Dataset content:

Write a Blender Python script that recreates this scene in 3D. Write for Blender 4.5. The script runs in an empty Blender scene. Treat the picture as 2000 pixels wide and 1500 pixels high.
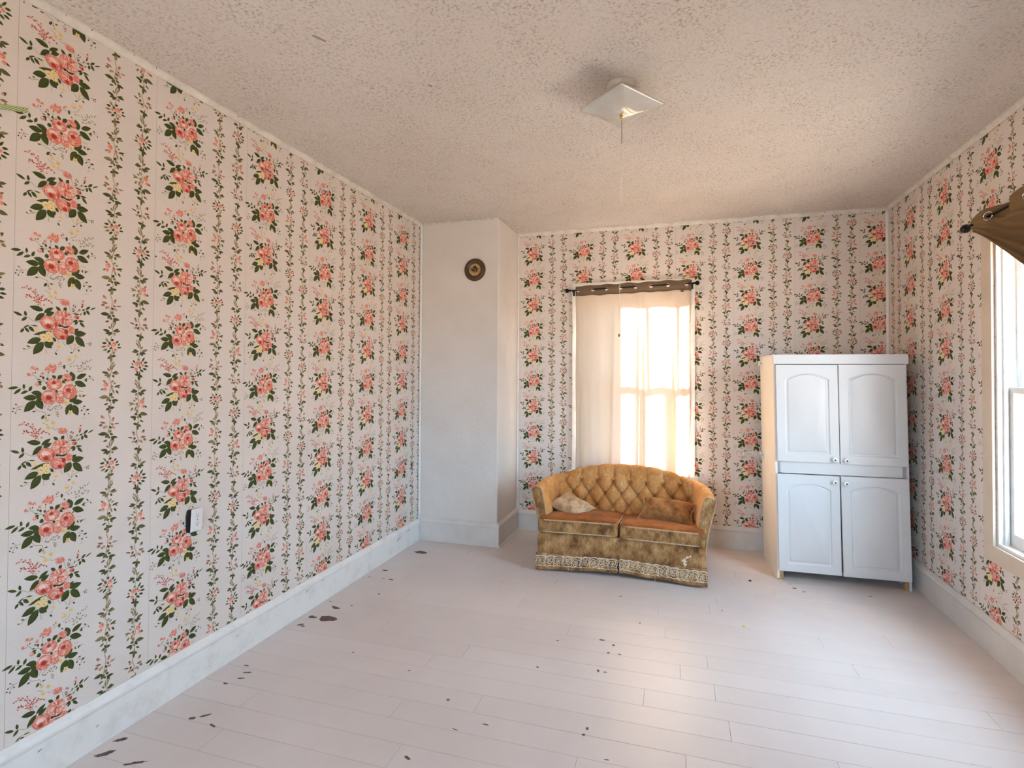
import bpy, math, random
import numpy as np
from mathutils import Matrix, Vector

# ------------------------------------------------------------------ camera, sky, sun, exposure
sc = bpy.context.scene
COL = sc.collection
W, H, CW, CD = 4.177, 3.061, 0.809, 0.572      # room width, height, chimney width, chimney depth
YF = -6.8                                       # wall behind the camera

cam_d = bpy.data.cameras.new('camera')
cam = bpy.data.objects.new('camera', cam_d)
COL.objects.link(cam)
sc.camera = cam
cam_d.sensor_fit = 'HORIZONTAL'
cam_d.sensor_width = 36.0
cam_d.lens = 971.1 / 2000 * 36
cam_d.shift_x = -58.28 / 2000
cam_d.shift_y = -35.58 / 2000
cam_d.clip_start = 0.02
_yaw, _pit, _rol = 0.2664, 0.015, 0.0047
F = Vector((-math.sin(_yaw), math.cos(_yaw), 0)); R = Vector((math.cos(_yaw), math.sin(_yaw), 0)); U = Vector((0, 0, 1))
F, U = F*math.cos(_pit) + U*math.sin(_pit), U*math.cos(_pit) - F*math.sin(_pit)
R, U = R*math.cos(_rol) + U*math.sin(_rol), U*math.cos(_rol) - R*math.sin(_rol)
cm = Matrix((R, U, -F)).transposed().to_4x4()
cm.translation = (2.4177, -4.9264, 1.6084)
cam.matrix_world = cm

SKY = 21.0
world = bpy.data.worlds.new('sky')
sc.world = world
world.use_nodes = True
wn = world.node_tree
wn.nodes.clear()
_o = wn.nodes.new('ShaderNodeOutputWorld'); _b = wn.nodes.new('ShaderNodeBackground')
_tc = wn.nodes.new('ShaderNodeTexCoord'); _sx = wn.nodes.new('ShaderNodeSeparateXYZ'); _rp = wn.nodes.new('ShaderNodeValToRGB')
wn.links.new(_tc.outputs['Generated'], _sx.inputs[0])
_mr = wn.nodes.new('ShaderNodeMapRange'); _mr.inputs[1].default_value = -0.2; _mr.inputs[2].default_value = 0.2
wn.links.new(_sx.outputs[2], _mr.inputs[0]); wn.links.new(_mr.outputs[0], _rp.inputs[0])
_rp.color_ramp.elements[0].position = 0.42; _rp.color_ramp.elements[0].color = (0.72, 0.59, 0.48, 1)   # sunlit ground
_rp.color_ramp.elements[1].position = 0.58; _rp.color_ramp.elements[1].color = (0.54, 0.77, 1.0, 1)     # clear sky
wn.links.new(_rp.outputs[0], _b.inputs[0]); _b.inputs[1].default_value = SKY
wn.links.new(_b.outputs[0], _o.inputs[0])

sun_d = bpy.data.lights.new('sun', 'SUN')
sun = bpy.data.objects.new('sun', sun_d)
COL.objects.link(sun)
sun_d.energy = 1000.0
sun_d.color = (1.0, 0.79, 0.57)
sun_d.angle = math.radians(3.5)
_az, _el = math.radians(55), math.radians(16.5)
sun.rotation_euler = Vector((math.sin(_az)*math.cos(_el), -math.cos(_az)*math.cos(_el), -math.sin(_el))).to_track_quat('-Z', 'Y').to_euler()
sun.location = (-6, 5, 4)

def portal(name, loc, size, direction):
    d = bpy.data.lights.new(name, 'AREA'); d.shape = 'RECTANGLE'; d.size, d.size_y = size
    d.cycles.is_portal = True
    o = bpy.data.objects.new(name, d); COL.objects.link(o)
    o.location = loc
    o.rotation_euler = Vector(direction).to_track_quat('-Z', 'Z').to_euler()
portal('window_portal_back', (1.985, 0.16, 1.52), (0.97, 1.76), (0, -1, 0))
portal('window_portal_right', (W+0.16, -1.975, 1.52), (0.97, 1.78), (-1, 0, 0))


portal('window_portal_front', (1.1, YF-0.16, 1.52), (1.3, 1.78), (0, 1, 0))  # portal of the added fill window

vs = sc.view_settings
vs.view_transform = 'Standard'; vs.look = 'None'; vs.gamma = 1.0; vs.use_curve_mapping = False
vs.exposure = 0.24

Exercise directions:
Return only the lines from the start of the data through the line that contains "behind the camera", please, copying them exactly and omitting all pictures.

Result of the exercise:
Write a Blender Python script that recreates this scene in 3D. Write for Blender 4.5. The script runs in an empty Blender scene. Treat the picture as 2000 pixels wide and 1500 pixels high.
import bpy, math, random
import numpy as np
from mathutils import Matrix, Vector

# ------------------------------------------------------------------ camera, sky, sun, exposure
sc = bpy.context.scene
COL = sc.collection
W, H, CW, CD = 4.177, 3.061, 0.809, 0.572      # room width, height, chimney width, chimney depth
YF = -6.8                                       # wall behind the camera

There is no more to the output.